Someone just told me that leaving a comment on my blog was a bit of a palaver as they have to manually add their name, email address and website each time. If you have to do this, perhaps when you have the time you could let me know.
August 28, 2011 at 4:26 pm
Hi Carolyn, I hope your place in ME is OK . . . Irene has passed us and left tons of rain and now flooding everywhere. I am OK on my hill but others are not so fortunate. It is heading to ME now I think?? My container plantings on the terrace were blown over but I do not think there are any fatalities.
August 30, 2011 at 6:41 pm
Carol, Glad to hear that you are fine. Irene was very good to us. High winds but not much rain. We had spent two days preparing for it so there wasn’t much left to be damaged. It’s a relief that it’s over. Carolyn
August 30, 2011 at 9:48 am
Carolyn your containers look fantastic. I have not planted any for at least 3 years now, my pots are now used for herbs. But now, you’ve got me inspired to do some container plantings next year.
Heather
September 4, 2011 at 4:09 pm
hello Carolyn, I love your colourful boxes. Frances
September 4, 2011 at 5:42 pm
Just beautiful! I love your combinations of different colors and textures and shapes. You are a very talented designer.

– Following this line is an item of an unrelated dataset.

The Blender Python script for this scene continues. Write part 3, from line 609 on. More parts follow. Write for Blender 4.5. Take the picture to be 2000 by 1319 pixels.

September 5, 2011 at 3:24 am
Such inspiration, my shady pots will never be the same again, thank you !!
September 5, 2011 at 8:54 am
Your containers are stunning. So vibrant and a perfect combination with the driftwood gray of the house. I especially love the reds with the black.
September 5, 2011 at 9:14 am
Carolyn, your color combinations and textures are just beautiful! Thanks for the inspriation. Happy Labor Day!
September 7, 2011 at 10:13 am
i just love the way you paired the large container with the window box. The Pennisetum looks restrained by the part shade position. which is a good thing since it can easily overwhelm a container.
I’m assuming the sweet potatoes in the box are the ‘Illuminations’? I like their habit. Thanks for sharing.
Best,
P
September 7, 2011 at 3:52 pm
I love your window box creation! Much pop! LOVE!!!!
September 10, 2011 at 8:19 am
Lovely combinations. One question – with so many plants in the container, do they require constant watering?
I am always amazed at how much better plants thrive in Maine summers compared to the South.
September 10, 2011 at 10:10 am
Sheila, As you know, it usually rains regularly in Maine. This August and September it has been raining constantly so little watering has been required. In a normal year, I water every few days. Carolyn
September 17, 2011 at 12:55 pm
Carolyn, your pots and window boxes are a joy and an inspiration!
October 8, 2011 at 11:18 am
Love your combinations. I tried dark purple sweet potato vine for the first time this summer, and really loved it. Next year I’ll also use some of the bright chartreuse!
April 25, 2015 at 3:50 am
I love your combinations for shade flowers!
March 23, 2016 at 3:20 pm
I’m curious what the name of the Million Bells is in the window boxes
March 23, 2016 at 5:42 pm
Sorry but that was 2011. Maybe ‘Terra Cotta’—one of the orange varieties.